A set with the DAB decoder in is quite likely to consume power at a prodigious rate whether the thing is working or not. You need a classically designed FM/AM radio to avoid battery trashing.

In the event of a national emergency digital DAB radios will be worse than useless since their battery life is so pathetic.

Reply to
Martin Brown

You are lucky. The latest update improved the situation but here it continues to crash as above.

Reply to
usenet2012

Just as well mine hasn't got one in then isn't it. FM and Internet by WIFI or cable connection only..

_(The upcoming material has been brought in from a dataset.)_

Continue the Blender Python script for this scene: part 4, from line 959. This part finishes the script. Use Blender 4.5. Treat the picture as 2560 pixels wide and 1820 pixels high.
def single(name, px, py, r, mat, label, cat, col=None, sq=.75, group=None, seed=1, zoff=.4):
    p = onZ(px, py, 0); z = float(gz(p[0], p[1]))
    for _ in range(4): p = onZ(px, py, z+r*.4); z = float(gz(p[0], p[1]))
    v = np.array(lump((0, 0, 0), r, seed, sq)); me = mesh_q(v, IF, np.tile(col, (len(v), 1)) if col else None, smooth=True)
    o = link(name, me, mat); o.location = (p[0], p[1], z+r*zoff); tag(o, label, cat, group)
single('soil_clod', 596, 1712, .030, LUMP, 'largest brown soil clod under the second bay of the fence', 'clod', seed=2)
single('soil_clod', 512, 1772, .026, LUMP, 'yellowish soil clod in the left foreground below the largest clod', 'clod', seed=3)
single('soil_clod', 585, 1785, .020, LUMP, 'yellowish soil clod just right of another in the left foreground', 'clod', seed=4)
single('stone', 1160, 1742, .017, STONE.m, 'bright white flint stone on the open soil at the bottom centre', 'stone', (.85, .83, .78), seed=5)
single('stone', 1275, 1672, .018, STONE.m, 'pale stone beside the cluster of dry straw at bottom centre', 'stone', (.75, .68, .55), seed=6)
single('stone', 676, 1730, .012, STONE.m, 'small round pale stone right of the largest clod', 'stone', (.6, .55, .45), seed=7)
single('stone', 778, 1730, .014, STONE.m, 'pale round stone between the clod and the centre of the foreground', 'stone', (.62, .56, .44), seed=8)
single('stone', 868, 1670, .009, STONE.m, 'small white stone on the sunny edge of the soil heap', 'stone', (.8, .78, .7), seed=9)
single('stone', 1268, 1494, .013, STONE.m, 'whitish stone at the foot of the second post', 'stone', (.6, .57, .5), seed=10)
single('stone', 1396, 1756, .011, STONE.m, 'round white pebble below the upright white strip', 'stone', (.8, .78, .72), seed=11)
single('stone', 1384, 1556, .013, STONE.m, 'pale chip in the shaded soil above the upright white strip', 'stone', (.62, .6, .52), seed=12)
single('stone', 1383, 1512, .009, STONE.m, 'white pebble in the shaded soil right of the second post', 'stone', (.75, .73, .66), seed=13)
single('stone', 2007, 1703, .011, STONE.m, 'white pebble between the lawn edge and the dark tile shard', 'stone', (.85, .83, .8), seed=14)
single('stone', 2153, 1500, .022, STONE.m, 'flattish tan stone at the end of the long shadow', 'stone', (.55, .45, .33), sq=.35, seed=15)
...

The OP was asking about a WIFI cabable Internet radio, Not how to survive the Bomb, neither DAB which you introduced no doubt excited by the trouser wetting chance to promote your prejudices some of which may well be justified not but pertinant to answering his question. In case of real national emergency then there will more to worry about than how long a radio's batterys last. A wind up one would be good thing to consider then ,I have two which are also torches there is also an old bike with a dynamo lying about somewhere. This being a group for DIY there will be many combinations to to the problem and a vehicle with a tank of fuel will provide power for small radios for a long time. But that wasn't what the OP wanted to know.

G.Harman

Reply to
damduck-egg

Quite - do people expect the radio transmitters and all of the chain feeding them to run on air, if there is no mains power?

LW was the favourite for an emergency as one transmitter could just about cover most of the country. And it does have its own backup generators. Which I very much doubt every DAB or even FM transmitter has. There was also at one time at least a single DC pair telephone line direct to the Droitwich LW transmitter, so even with power failure to the lines, something could be transmitted from London.

Reply to
Dave Plowman (News)

That's always been my objection to 'internet radio' - most ISPs have a monthly useage limit.

If you could use a Freeview box to supply the feed instead...

Reply to
Sam Plusnet

Or a Sky box - dozens of free radio channels on that. I think I might utilise the suggested FM mini-broadcaster with that.